Quello esistente a Parigi era di fatto un duopolio – affiancato da una miriade di commissioni centrali, sotto-comitati di quartiere e club rivoluzionari – composto da un lato dalla Comune, dall’altro dal comitato centrale della Guardia Nazionale, detentore del controllo del potere militare. Una situazione troppo precaria che si sfaldò definitivamente quando venne approvata la proposta di creare un Comitato di Salute Pubblica di cinque componenti – ispirata al modello dittatoriale di Robespierre nel 1793. Quell’approvazione si rivelò infatti un drammatico errore da cui scaturì la divisione della Comune in due blocchi contrapposti: i neo-giacobini e blanquisti, propensi alla concentrazione del potere e in favore del primato della dimensione politica su quella sociale; contro la maggioranza dei membri dell’Internazionale, per i quali, invece, la sfera sociale era più significativa di quella politica: la separazione dei poteri per loro era necessaria, e credevano che la repubblica non dovesse mai mettere in discussione le libertà politiche. Perché la sovranità apparteneva al popolo, non ai suoi eletti.

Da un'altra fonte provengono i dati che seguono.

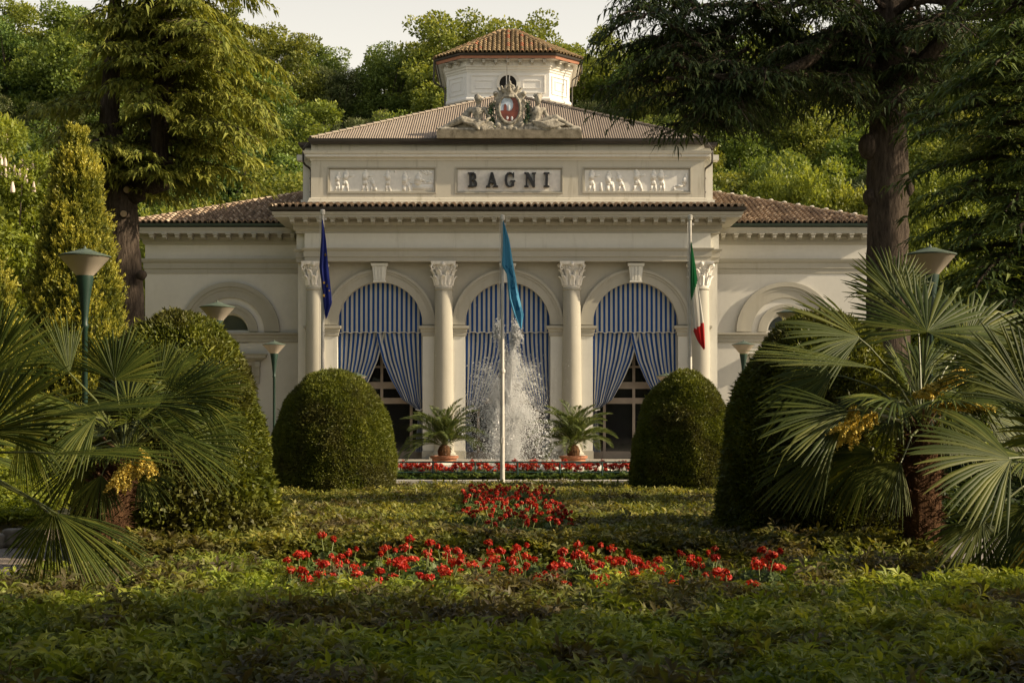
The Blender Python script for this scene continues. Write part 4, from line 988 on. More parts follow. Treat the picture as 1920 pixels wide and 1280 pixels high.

Da qui si sancì la fine di un’esperienza politica inedita, e che si tentò di recuperare quando era ormai troppo tardi.

La “settimana di sangue”: fine della Comune

L’esperienza della Comune conobbe la sua fine il 21 maggio, con l’inizio del massacro più violento della storia della Francia, avvenuto in una settimana (dal 21 al 28) e subìto da almeno 200.000 parigini coinvolti nella rivolta: la cosiddetta “semaine sanglante”. Decine di migliaia di condanne e di deportazioni fecero seguito, mentre migliaia di parigini fuggirono all’estero. In tutta Europa, sottacendo alla violenza dello Stato, la stampa conservatrice espresse grande soddisfazione per il ripristino dell’ “ordine naturale” e del trionfo della “civiltà” sull’anarchia. Una sconfitta che tuttavia rafforzò le lotte operaie, spingendole verso posizioni più radicali. “Uniamoci e domani l’Internazionale sarà il genere umano” scriveva il rivoluzionario Pottier in quel canto che divenne il più celebre del movimento dei lavoratori. Fu da quel momento che Parigi dimostrò l’importanza di costruire una società alternativa a quella capitalista, mentre la Comune divenne il sinonimo del concetto stesso di rivoluzione.